L'ammiraglio Vincenzo Pace, capo della Direzione marittima della Sicilia occidentale non è al suo posto. È andato a ricevere il ministro Lunardi, a fare il punto col procuratore capo Grasso e a riordinare le idee prima del vertice in prefettura. Perché di un bel vertice, in un caso come questo, e con questo bel corredo di telecamere, nessuno vuole privarsi.
Al posto di comando, in capitaneria, è rimasto il capitano Giuseppe Zaccaria. Per tutta la notte, lui e i suoi uomini hanno governato la flotta di 11 motovedette (tra capitaneria, Guardia di finanza e vigili del fuoco) e l'elicottero della Guardia costiera che hanno pattugliato la zona di mare in cui il comandante dell'Atr 72 ha fatto posare con grande sangue freddo e professionalità quel cassone improvvisamente ammutolito che se ne veniva giù come un uccello collassato.
«Altre 6 motovedette pattugliano la zona di Terrasini, Termini Imerese e Cefalù», aggiunge Zaccaria.
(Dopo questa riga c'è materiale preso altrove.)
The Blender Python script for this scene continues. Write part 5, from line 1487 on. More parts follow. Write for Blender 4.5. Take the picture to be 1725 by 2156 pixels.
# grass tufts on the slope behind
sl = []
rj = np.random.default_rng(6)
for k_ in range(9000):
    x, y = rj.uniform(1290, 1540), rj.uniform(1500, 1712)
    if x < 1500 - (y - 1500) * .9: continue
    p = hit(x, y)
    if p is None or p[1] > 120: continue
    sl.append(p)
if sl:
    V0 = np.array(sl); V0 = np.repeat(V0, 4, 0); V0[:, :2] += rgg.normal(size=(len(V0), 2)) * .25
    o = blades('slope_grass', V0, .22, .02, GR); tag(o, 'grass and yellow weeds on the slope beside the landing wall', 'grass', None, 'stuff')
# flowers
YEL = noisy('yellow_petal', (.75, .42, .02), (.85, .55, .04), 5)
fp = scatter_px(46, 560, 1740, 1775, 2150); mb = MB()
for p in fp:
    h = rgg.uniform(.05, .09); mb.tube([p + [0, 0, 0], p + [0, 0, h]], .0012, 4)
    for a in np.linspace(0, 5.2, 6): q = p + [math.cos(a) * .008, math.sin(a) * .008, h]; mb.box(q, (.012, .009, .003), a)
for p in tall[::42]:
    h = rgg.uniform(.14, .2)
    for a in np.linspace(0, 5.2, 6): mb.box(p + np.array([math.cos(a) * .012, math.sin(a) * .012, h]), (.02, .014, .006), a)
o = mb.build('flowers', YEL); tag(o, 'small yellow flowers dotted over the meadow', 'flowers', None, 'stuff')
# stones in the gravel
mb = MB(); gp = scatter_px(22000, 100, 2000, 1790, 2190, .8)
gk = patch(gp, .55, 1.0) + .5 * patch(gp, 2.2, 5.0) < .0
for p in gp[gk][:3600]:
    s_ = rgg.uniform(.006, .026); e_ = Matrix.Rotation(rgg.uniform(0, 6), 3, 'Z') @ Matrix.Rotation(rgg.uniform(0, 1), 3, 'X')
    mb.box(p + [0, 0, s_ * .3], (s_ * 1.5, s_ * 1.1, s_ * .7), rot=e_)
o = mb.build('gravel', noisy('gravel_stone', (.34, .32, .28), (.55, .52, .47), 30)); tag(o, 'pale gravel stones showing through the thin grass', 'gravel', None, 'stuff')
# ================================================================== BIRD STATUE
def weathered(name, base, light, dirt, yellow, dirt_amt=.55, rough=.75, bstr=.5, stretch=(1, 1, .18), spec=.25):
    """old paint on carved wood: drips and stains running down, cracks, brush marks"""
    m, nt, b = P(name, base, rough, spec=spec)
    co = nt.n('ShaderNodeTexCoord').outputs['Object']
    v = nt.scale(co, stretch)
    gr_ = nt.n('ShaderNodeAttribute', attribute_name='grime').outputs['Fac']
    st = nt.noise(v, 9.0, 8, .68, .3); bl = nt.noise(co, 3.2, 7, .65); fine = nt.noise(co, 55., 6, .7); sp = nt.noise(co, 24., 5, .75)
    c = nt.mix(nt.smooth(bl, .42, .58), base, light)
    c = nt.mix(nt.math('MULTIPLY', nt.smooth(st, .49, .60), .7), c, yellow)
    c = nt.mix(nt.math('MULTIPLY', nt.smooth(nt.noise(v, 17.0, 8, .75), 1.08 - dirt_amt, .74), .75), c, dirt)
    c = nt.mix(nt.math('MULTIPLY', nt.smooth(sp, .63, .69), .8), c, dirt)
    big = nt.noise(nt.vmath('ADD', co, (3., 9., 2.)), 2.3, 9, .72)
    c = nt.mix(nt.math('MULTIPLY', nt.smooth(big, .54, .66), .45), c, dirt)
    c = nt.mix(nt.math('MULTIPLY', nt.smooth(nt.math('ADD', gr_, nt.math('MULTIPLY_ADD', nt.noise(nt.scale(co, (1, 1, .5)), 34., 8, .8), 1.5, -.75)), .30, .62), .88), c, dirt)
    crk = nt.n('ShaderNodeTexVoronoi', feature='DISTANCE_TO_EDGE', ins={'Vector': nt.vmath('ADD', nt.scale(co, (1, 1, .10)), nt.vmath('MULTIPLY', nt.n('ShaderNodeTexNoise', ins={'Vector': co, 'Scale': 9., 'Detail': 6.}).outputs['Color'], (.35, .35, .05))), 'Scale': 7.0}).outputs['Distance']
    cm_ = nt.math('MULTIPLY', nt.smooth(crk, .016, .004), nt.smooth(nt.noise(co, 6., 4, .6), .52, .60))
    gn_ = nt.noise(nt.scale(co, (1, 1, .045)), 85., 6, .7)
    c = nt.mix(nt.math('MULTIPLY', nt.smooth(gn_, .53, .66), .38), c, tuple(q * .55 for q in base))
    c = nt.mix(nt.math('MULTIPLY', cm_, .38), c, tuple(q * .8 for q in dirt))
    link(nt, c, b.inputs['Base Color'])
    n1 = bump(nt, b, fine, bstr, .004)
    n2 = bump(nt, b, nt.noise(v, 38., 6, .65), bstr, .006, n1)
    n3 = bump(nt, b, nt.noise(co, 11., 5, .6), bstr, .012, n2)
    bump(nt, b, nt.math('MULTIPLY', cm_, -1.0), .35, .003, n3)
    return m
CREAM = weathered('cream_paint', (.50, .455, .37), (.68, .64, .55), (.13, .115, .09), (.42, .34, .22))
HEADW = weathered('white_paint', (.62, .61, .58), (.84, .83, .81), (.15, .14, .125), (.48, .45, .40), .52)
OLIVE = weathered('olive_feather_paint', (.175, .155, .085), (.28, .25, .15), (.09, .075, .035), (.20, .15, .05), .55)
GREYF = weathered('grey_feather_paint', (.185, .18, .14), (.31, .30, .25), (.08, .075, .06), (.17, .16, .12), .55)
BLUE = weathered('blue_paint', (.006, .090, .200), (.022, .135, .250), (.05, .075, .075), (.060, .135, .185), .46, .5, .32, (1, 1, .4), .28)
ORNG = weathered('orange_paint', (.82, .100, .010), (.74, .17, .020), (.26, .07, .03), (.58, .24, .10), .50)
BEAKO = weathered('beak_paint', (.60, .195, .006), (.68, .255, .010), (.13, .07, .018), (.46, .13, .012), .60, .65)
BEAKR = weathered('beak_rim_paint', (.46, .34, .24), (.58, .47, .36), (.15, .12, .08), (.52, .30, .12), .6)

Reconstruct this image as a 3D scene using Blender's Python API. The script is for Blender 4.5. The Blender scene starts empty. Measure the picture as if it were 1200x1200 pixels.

Perché non è detto che i «dispersi» non stiano fluttuando in quella direzione.
Trentotto gradi, 24 primi e 16 secondi di latitudine Nord. Tredici gradi, 27 primi e 30 secondi di longitudine est. Ecco il punto nave in cui l'Atr è piombato in acqua. All'intorno, è stato disegnato virtualmente un quadrato di venti miglia di lato. È lì, essenzialmente, che ancora si concentrano le ricerche. Il resto è routine. L'autopsia sui tredici cadaveri recuperati; il viaggio dei parenti arrivati da Bari, schiantati dal dolore; le storie dei poveri morti, che tocca riordinare e mettere in colonna; il sequestro dell'autobotte che nel primo pomeriggio di sabato rifornì di carburante l'Atr 72; l'inchiesta sulle cause dello spegnimento dei motori. Un caso, quest'ultimo, che si verifica «una volta su un miliardo», dice il direttore centrale delle operazioni dell'Enac, Benedetto Marasà. E se cerca nella memoria gli sovviene solo un caso analogo, «un aereo canadese che però riuscì a compiere un atterraggio di emergenza a Madeira».
Visti dagli spalti dell'immensa nave traghetto della Snav che collega Palermo a Napoli, i resti dell'aereo tirati a riva sembrano un pezzo di giocattolo rotto. Ma anche da vicino, ora che i carabinieri e gli uomini in bianco di Giuseppe Zaccaria aprono un piccolo varco ai cronisti, quel che rimane dell'Atr fa impressione per la sua pochezza. Giusto il frammento centrale, sei o sette finestrini, le ali e i due motori. Accanto, un altro pezzo di fusoliera con il carrello. Le ali pressoché intatte, come i motori, che aspettano di raccontare la loro storia. La carlinga invece schiacciata come fosse stata di cartone, al punto che non capisci come potessero starci, in quel cilindro ammaccato, delle persone. All'interno, nel cavo vuoto da cui ancora spisciola qualche goccia d'acqua, un intrico di cavi elettrici che dondolano nel vento, e parti della coibentazione, di un verdino scialbo scialbo. Laggiù, verso Capo Gallo, il mare trascolora, puntando verso un blu intenso. «Rinforzi, raffiche di trenta nodi da maestrale sulla zona delle ricerche», sta dicendo infatti la radio che un sottufficiale della capitaneria si porta appresso. Il comandante Zaccaria guarda i suoi uomini. Nessuno parla.

Gli occhi di tutti dicono: per oggi è finita qui.